> REQUIREMENT:
Lift out each line of the data that holds "pixels".

> GIVEN INFORMATION:
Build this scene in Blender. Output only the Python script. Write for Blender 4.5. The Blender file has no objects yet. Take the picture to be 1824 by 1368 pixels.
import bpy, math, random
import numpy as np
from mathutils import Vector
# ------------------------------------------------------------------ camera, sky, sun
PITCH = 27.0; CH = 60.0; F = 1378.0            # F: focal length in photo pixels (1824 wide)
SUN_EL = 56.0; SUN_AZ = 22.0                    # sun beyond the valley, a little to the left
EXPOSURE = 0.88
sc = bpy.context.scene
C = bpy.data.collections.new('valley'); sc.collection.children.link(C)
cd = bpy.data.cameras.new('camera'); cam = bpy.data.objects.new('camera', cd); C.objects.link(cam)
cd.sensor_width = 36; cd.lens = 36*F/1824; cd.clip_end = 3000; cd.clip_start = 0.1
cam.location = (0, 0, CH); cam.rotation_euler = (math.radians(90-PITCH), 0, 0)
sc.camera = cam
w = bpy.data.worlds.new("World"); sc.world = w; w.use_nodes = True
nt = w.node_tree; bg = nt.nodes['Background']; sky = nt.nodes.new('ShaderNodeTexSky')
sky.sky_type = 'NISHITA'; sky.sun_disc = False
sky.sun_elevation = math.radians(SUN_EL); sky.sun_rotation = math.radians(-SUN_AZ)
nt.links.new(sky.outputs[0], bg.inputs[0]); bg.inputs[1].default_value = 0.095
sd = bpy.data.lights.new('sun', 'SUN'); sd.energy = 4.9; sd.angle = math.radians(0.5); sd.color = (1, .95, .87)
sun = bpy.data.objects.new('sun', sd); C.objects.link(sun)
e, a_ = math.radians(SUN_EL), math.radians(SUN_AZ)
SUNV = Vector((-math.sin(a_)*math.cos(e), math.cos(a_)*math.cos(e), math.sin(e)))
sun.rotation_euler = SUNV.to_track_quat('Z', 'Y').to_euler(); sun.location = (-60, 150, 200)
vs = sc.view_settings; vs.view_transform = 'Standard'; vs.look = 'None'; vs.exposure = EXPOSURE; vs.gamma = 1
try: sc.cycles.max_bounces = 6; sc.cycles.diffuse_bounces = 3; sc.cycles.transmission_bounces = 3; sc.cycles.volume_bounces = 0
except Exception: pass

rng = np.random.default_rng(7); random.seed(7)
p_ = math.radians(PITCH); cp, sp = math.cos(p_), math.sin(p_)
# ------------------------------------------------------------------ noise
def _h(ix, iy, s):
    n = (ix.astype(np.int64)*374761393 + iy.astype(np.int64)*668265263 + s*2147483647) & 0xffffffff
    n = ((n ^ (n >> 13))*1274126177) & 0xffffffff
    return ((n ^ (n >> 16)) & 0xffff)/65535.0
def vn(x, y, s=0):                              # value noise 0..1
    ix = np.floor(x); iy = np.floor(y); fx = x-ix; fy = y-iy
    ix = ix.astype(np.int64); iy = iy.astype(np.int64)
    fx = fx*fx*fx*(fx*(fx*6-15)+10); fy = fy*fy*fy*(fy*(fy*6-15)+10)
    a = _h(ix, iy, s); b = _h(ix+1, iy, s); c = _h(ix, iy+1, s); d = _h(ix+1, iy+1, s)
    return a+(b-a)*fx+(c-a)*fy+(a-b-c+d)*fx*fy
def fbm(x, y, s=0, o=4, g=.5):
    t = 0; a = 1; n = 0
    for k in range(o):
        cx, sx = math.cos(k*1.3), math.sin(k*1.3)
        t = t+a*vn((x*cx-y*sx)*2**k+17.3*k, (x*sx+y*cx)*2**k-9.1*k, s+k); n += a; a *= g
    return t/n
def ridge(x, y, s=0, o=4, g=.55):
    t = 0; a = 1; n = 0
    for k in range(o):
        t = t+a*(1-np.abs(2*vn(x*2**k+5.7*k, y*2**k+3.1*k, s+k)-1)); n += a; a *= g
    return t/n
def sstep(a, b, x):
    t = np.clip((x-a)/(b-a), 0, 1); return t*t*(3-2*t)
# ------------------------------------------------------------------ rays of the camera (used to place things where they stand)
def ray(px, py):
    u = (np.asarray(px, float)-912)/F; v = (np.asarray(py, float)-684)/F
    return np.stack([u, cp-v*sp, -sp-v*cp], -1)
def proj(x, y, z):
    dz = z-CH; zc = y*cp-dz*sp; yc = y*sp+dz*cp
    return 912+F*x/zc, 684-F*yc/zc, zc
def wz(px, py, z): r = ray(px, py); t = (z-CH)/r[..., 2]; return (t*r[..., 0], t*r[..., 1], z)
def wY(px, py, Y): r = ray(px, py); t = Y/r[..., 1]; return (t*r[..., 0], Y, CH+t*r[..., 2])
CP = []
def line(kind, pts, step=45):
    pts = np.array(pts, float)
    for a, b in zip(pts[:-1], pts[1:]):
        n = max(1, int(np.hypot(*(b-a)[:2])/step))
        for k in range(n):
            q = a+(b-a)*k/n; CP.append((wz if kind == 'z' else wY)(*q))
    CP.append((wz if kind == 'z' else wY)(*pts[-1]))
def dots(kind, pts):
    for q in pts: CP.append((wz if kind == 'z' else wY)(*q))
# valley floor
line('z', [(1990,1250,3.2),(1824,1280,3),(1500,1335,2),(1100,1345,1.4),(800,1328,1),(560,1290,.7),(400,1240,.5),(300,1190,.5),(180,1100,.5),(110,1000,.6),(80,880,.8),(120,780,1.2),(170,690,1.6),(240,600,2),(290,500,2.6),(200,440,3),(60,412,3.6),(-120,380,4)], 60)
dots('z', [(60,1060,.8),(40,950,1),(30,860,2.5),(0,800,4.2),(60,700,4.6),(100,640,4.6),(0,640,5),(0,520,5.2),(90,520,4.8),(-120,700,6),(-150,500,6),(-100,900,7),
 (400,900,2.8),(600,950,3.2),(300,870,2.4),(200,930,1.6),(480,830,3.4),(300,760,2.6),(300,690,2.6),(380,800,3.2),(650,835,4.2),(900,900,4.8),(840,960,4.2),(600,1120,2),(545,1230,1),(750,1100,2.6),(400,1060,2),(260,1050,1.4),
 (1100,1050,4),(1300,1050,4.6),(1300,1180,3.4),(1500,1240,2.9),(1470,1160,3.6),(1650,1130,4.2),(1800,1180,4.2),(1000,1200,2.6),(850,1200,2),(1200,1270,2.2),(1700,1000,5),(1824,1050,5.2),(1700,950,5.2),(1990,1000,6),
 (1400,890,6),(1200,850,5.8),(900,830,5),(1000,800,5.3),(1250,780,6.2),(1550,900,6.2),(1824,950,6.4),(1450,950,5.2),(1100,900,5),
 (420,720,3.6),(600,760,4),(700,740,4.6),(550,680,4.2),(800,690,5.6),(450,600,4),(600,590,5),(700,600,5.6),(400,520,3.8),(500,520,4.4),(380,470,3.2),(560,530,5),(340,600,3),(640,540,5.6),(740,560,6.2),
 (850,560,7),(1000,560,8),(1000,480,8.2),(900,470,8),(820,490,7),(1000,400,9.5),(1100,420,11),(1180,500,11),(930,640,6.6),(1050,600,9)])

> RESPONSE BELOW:
Build this scene in Blender. Output only the Python script. Write for Blender 4.5. The Blender file has no objects yet. Take the picture to be 1824 by 1368 pixels.
PITCH = 27.0; CH = 60.0; F = 1378.0            # F: focal length in photo pixels (1824 wide)